Being a sporting hero in Jamaica does bring its own problems, though. He arrives for our meeting in a central Kingston hotel accompanied by two minders and studiously avoids eye contact with people milling around in the lobby. "I try not to walk around because a lot of people will come up to me and I won't be able to move with people wanting me to sign autographs and taking pictures," he says. "I'd be there all day, so now I just drive everywhere. If I could have driven right into this hotel I would have done."

Powell's fame extends well beyond Jamaica. Tomorrow he will be in Barcelona for the Laureus World Sportsman of the Year awards, short-listed alongside Michael Schumacher, Fernando Alonso, Fabio Cannavaro, Roger Federer and Tiger Woods. He describes the honour as "overwhelming".

But it is another title that is Powell's priority this year: the 100m crown at the World Championships in Osaka in August. Despite his achievements against the clock, there are doubts over his big-race temperament following his disappointing fifth-place finish at the Athens Olympics in 2004, a result which led to the dismissal of his sports psychologist. The only senior gold medal of his career came at last year's Commonwealth Games in Melbourne.

Along the way, he is also planning on lowering his world record - something he believes is "almost certain" after equalling it twice last year, at Gateshead and then in Zurich, despite being hampered all season by a sore hamstring and a habit of slowing up towards the finish line. Both problems are now solved, he insists.

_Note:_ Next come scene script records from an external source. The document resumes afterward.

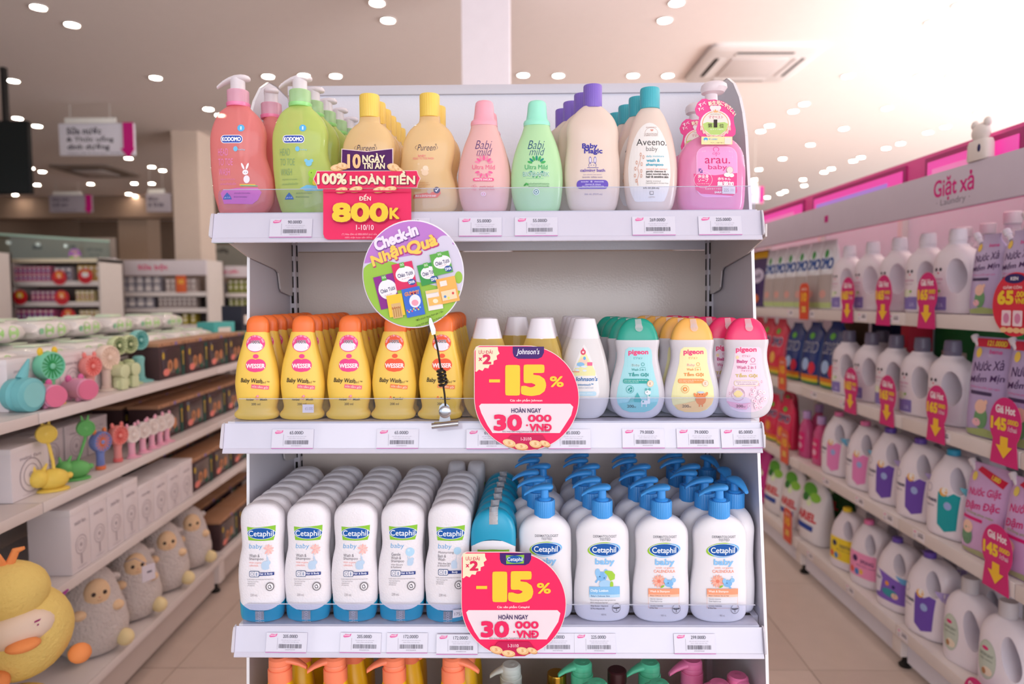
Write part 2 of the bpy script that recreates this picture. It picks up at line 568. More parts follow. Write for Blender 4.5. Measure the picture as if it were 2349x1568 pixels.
hang_sign(114, 447, 210, 487, 11.0, 'small distant hanging sign with magenta arrow in the dim back corner', [('Sữa bột', 140, 458, 38, 9, '#4b4450'), ('trẻ em', 138, 469, 34, 9, '#4b4450'), ('Milk powder', 152, 482, 50, 4, '#6d6670')], face='#a59aa4')
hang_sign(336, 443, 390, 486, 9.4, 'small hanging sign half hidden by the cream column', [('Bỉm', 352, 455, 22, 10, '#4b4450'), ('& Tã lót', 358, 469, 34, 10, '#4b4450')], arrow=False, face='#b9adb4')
hang_sign(1690, 428, 1752, 466, 8.0, 'grey hanging sign with magenta arrow behind the acrylic guard of the top shelf', [('Gặt xả', 1712, 446, 30, 10, '#5b5460')], rail=True, face='#cfc9d2')

a, b = onY(-60, 445, 5.0), onY(62, 276, 5.0)
t = thing('wall_screen', 'large black television screen hanging beside the ceiling lights', 'television', (a.x, 5.0, a.z))
M().box(0, 0, 0, b.x - a.x, 0.05, b.z - a.z, C('#0d0c0c', 0.5), 0.006).build('casing', t)
M().box(0.012, -0.003, 0.014, b.x - a.x - 0.012, 0.001, b.z - a.z - 0.012, C('#10191a', 0.12)).build('screen_glass', t)
M().box(0.25, 0.05, 0.2, 0.29, 0.09, CEIL - a.z, C('#2a2624', 0.5)).build('ceiling_mount', t)

# ------------------------------------------------------------------ the central shelf unit
white = C('#d3ced6', 0.35, name='powder_coat')
whiteg = C('#d8d4dc', 0.22, name='gloss_white')
edge = C('#f4f2f6', 0.3, name='panel_edge')
dark = C('#17110f', 0.8)
unit = thing('shelf_unit', 'tall white metal shelf unit in the middle holding baby wash bottles', 'shelf unit', (0, 0, 0))
XL, XR = -0.45, 0.45
def lean(z): return 0.012 + (1.48 - z) * 0.0116      # the unit leans a touch to one side
def leaned(m):
    m.v = [(x + lean(z) * min(1, max(0, (x + .45) / .9)), y, z) for x, y, z in m.v]
    return m
# side panels, rounded at the top
for side, prof in ((-1, [(0.128, 1.476), (0.0995, 1.103), (0.072, 0.725), (0.02, 0.0)]), (1, [(0.1, 1.476), (0.06, 1.11), (0.016, 0.79), (-0.06, 0.0)])):
    top = [(0.38, 1.80), (0.33, 1.826), (0.26, 1.829), (0.22, 1.825), (0.18, 1.803), (0.145, 1.768), (0.125, 1.735), (0.108, 1.69), (0.093, 1.61), (0.08, 1.54)]
    pts = [(y + 0.030, z) if y < .34 else (y, z) for y, z in top] + prof + [(0.38, 0.0)]
    x = XL if side < 0 else XR - 0.004
    leaned(M().prism(pts, x, x + 0.004, white, 'x')).build('side_panel', unit, smooth=0)
    ed = M()
    for (p, q) in zip(pts[1:-2], pts[2:-1]):
        d = Vector((0, q[0] - p[0], q[1] - p[1])); n = Vector((0, d.z, -d.y)).normalized() * 0.0012
        ed.add([(x - .0006, p[0] + n.y, p[1] + n.z), (x + .0046, p[0] + n.y, p[1] + n.z), (x + .0046, q[0] + n.y, q[1] + n.z), (x - .0006, q[0] + n.y, q[1] + n.z)], [(0, 1, 2, 3)], edge)
    leaned(ed).build('panel_edging', unit, smooth=0)
    # slotted upright
    xu = (XL + 0.004, XL + 0.016) if side < 0 else (XR - 0.016, XR - 0.004)
    u_ = leaned(M().box(xu[0], 0.345, 0.1, xu[1], 0.37, 1.80, C('#d6cfd6', 0.35))).build('upright', unit, smooth=0)
    xi = xu[1] if side < 0 else xu[0]
    sm = M().box(min(xi, xi + side * -0.0008), 0.3535, 0, max(xi, xi + side * -0.0008), 0.3615, 0.024, dark)
    sf = M().box(xu[0] + 0.003, 0.3442, 0, xu[1] - 0.004, 0.346, 0.024, dark)
    so = None
    for k in range(34):
        z = 0.62 + 0.0335 * k
        if so is None:
            so = sm.build('slot', u_, smooth=0); sg = sf.build('slot', u_, smooth=0)
            so.location = sg.location = (lean(z) if side > 0 else 0, 0, z)
        else:
            for w_ in (so, sg):
                c = w_.copy(); COL.objects.link(c); c.parent = u_; c.location = (lean(z) if side > 0 else 0, 0, z)
# back panels stacked between the shelves
for z0, z1 in ((0.10, 0.48), (0.482, 0.835), (0.837, 1.188), (1.190, 1.50), (1.502, 1.846)):
    leaned(M().box(XL + 0.004, 0.366, z0, XR - 0.004, 0.376, z1, C('#e0d1c8' if z0 < 1.4 else '#e9e7f0', 0.16, bump=('noise', 260, 0.06), name='back_panel_enamel_lit'), 0.001)).build('back_panel', unit)  # warm bounce tinted into the lower panels' colour, brighter light into the top one's
leaned(M().box(XL + 0.004, 0.360, 1.832, XR - 0.004, 0.380, 1.852, white, 0.002)).build('top_rail', unit)
M().box(XL + 0.004, 0.02, 0.0, XR - 0.004, 0.05, 0.10, white).build('kick_plate', unit)
ACR = acrylic(gloss=.45)
SH = [(1.4925, -0.0076), (1.1422, -0.0006), (0.7906, 0.0081), (0.4400, 0.012)]     # bottom edge of each price strip, sideways slip
ST = []
for k, (zb, ox) in enumerate(SH):
    zt = zb + 0.0487
    zs = zt + (0.002 if k == 0 else 0.003)
    ST.append(zs + 0.0005)
    x0, x1 = XL + ox, XR + ox
    lz = lean(zs)
    s = M().box(XL + .005, 0.05, zs - 0.022, XR + lz - .005, 0.362, zs, whiteg, 0.001).box(x0 + 0.004, 0.0135, zs - 0.030, x1 - 0.004, 0.062, zs, whiteg, 0.0015).build('shelf_board', unit)
    # price strip: slanted face, lower lip
    pr = [(0.0122, zt), (0.0138, zt - 0.0005), (0.0138, zb + 0.012), (0.010, zb), (-0.0012, zb), (-0.0020, zb + 0.0015), (0.0010, zb + 0.0075), (0.0022, zb + 0.0085)]
    M().prism(pr, x0, x1, C('#d6d3e3', 0.12, coat=0.6, name='price_strip_plastic'), 'x').build('price_strip', s, smooth=0)
    for xx in (x0, x1):
        cpf = [(0.016, zt + 0.001), (0.008, zt), (0.004, zt - 0.006), (-0.004, zb + 0.016), (-0.0045, zb + 0.011), (-0.002, zb + 0.0085), (0.016, zb + 0.006)]
        M().prism(cpf, xx - 0.003 if xx < 0 else xx + 0.0005, xx - 0.0005 if xx < 0 else xx + 0.003, white, 'x').build('end_cap', s, smooth=0)
    # brackets under the board
    for sx in (-1, 1):
        xb = sx * 0.4415 + (lz if sx > 0 else 0)
        bp = [(0.012, zb + 0.006), (0.102, zb - 0.0155), (0.25, zb - 0.034), (0.262, zb - 0.040), (0.271, zb - 0.072), (0.28, zb - 0.078), (0.32, zb - 0.0845), (0.345, zb - 0.086), (0.345, zs - 0.023), (0.012, zs - 0.024)]
        M().prism(bp, xb - 0.0015, xb + 0.0015, C('#cfc6c4', 0.3), 'x').build('bracket', s, smooth=0)
    # clear acrylic guard standing behind the strip
    if k < 3:
        gh = (0.040, 0.042, 0.039)[k]
        gx0 = x0 + (0.008, 0.017, 0.012)[k]; gx1 = x1 - (0.008, 0.016, 0.004)[k]
        for (ga, gb) in (((gx0, 0.002), (0.0025, gx1)) if k == 1 else ((gx0, gx1),)):
            rr = 0.008
            gp = [(ga, zt - 0.004), (gb, zt - 0.004)]
            gp += [(gb - rr + rr * math.cos(a), zt + gh - rr + rr * math.sin(a)) for a in (0, .4, .8, 1.2, PI / 2)]
            gp += [(ga + rr - rr * math.cos(a), zt + gh - rr + rr * math.sin(a)) for a in (PI / 2, 1.2, .8, .4, 0)]
            M().prism(gp, 0.0126, 0.0142, ACR, 'y').build('acrylic_guard', s, smooth=0)
            M().prism([(ga + rr, zt + gh + .0001), (gb - rr, zt + gh + .0001), (gb - rr, zt + gh - .0010), (ga + rr, zt + gh - .0010)], 0.0125, 0.0143, clear('#eef0fa', .55, .1), 'y').build('guard_edge', s, smooth=0)

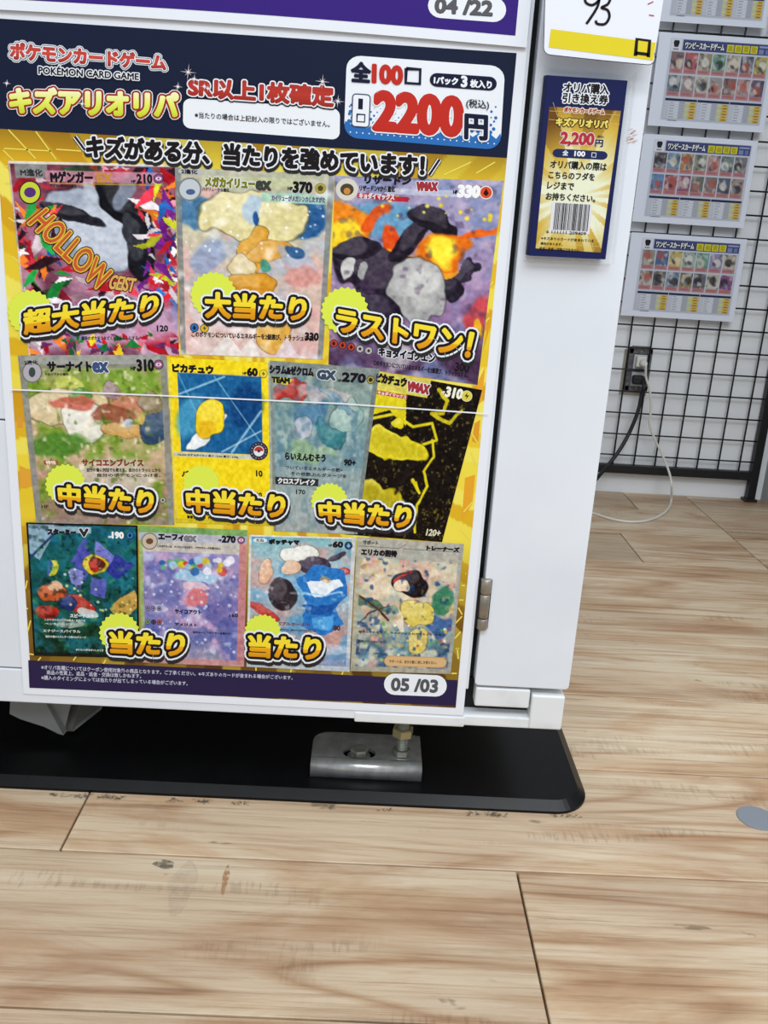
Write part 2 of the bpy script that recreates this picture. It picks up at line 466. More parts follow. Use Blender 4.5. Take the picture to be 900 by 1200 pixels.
c2 = mix(ringmask.outputs[0], c1.outputs[2], c1.outputs[2]); cr = mix(0.8, c1.outputs[2], rings.outputs[0], 'MULTIPLY'); L(wood, cr.outputs[2], c2.inputs[7])
# short cross-cut saw marks in places
sawmask = rmp(nz(5.0, (0.7, 3.4, 1), 2).outputs[0], [(0.60, 0.0), (0.67, 1.0)])
saw = rmp(nz(26.0, (9.0, 1.3, 1), 2, 0.2).outputs[0], [(0.40, 0.72), (0.50, 1.0)])
white = rmp(nz(1.0, (1, 1, 1), 0).outputs[0], [(0.0, 1.0), (1.0, 1.0)])
sm = mix(sawmask.outputs[0], white.outputs[0], saw.outputs[0])
fine = rmp(nz(9.0, (1.2, 55, 2), 6, 0.2, 0.8).outputs[0], [(0.33, 0.70), (0.42, 1.0), (1.0, 1.0)])
c2b = mix(0.8, c2.outputs[2], fine.outputs[0], 'MULTIPLY'); c2 = c2b
c3 = mix(0.7, c2.outputs[2], sm.outputs[2], 'MULTIPLY')
# dark knots and flecks
kn = rmp(nz(22.0, (1, 2.3, 1), 3, 0.3).outputs[0], [(0.235, 0.42), (0.285, 1.0)])
c4 = mix(0.8, c3.outputs[2], kn.outputs[0], 'MULTIPLY')
tone = N(wood, 'ShaderNodeHueSaturation'); rr = N(wood, 'ShaderNodeMapRange'); L(wood, oi.outputs['Random'], rr.inputs[0])
rr.inputs[3].default_value = 0.90; rr.inputs[4].default_value = 1.06
tone.inputs['Saturation'].default_value = 0.90; L(wood, rr.outputs[0], tone.inputs['Value']); L(wood, c4.outputs[2], tone.inputs['Color']); L(wood, tone.outputs[0], b.inputs['Base Color'])
bp = N(wood, 'ShaderNodeBump'); bp.inputs['Strength'].default_value = 0.25; bp.inputs['Distance'].default_value = 0.0006
L(wood, grain.outputs[0], bp.inputs['Height']); L(wood, bp.outputs[0], b.inputs['Normal'])

# ------------------------------------------------------------------ setting
WALLY = 2.073
mb = MB(); mb.box(-1.6, 2.0, -1.2, WALLY + .1, -0.05, -0.009, mat('seam_dark', '#33281f', 0.9))  # dark brown base slab, visible through the plank gaps
floor = obj('floor', mb, origin=(0, 0, 0), kind='structure')
SEAM = 0.17522; S0 = 0.5300
row_ends = {0: [0.1623], 1: [-0.2628, 1.10], 2: [-0.78, 0.60 + .62], 3: [-0.35, 0.98], 4: [0.02, 1.30], 5: [-0.5, 1.12],
            6: [onZ(735, 635, 0)[0], 0.7674], 7: [-0.2, 0.7674], 8: [onZ(737, 585, 0)[0], 0.7674], -1: [0.75, -0.55], -2: [0.3], -3: [-.3, .9], -4: [.1], -5: [.6], -6: [0.]}
for k in range(-6, 9):
    y0 = S0 + SEAM * k; y1 = min(y0 + SEAM, WALLY)
    xs = sorted(row_ends.get(k, [0.2])); xs = [-1.6] + xs + [2.0]
    for xa, xb in zip(xs[:-1], xs[1:]):
        g = 0.0010
        mb = MB(); mb.box(xa + g, xb - g, y0 + g, y1 - g, -0.008, 0.0, wood, 0.0007, 1)
        obj('plank', mb, floor)
mb = MB(); mb.box(-1.6, 2.0, WALLY, WALLY + .1, -0.009, 2.7, WALL)
obj('wall_back', mb, kind='structure')
wx = onZ(887, 584, 0)[0]
mb = MB(); mb.box(wx + 0.004, wx + 0.12, 1.05, WALLY, 0, 2.7, WALL2)
obj('wall_right', mb, kind='structure')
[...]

His big regret is that, with Gatlin out of the equation, there is no-one else to provide the head-to-head competition that athletics promoters and the fans crave.

"It's very sad because last year when people were paying to sit in the stands and watch the 100 metres, the only thing they were looking for was a world record because they already knew who was going to win.

"I was just racing against the clock. I just hope that someone can step up. Maybe Francis Obikwelu can do it, or some other guy."

Powell would like nothing better than a good, clean fight to restore the public's faith in his sport.

"I want to be a role- model," he says. "That's my main goal in life because after achieving my ambition of winning the Olympics and the World Championships, I don't want people saying that Asafa Powell must have been taking drugs. I want them to say, 'That's one good athlete. He did the sport clean'."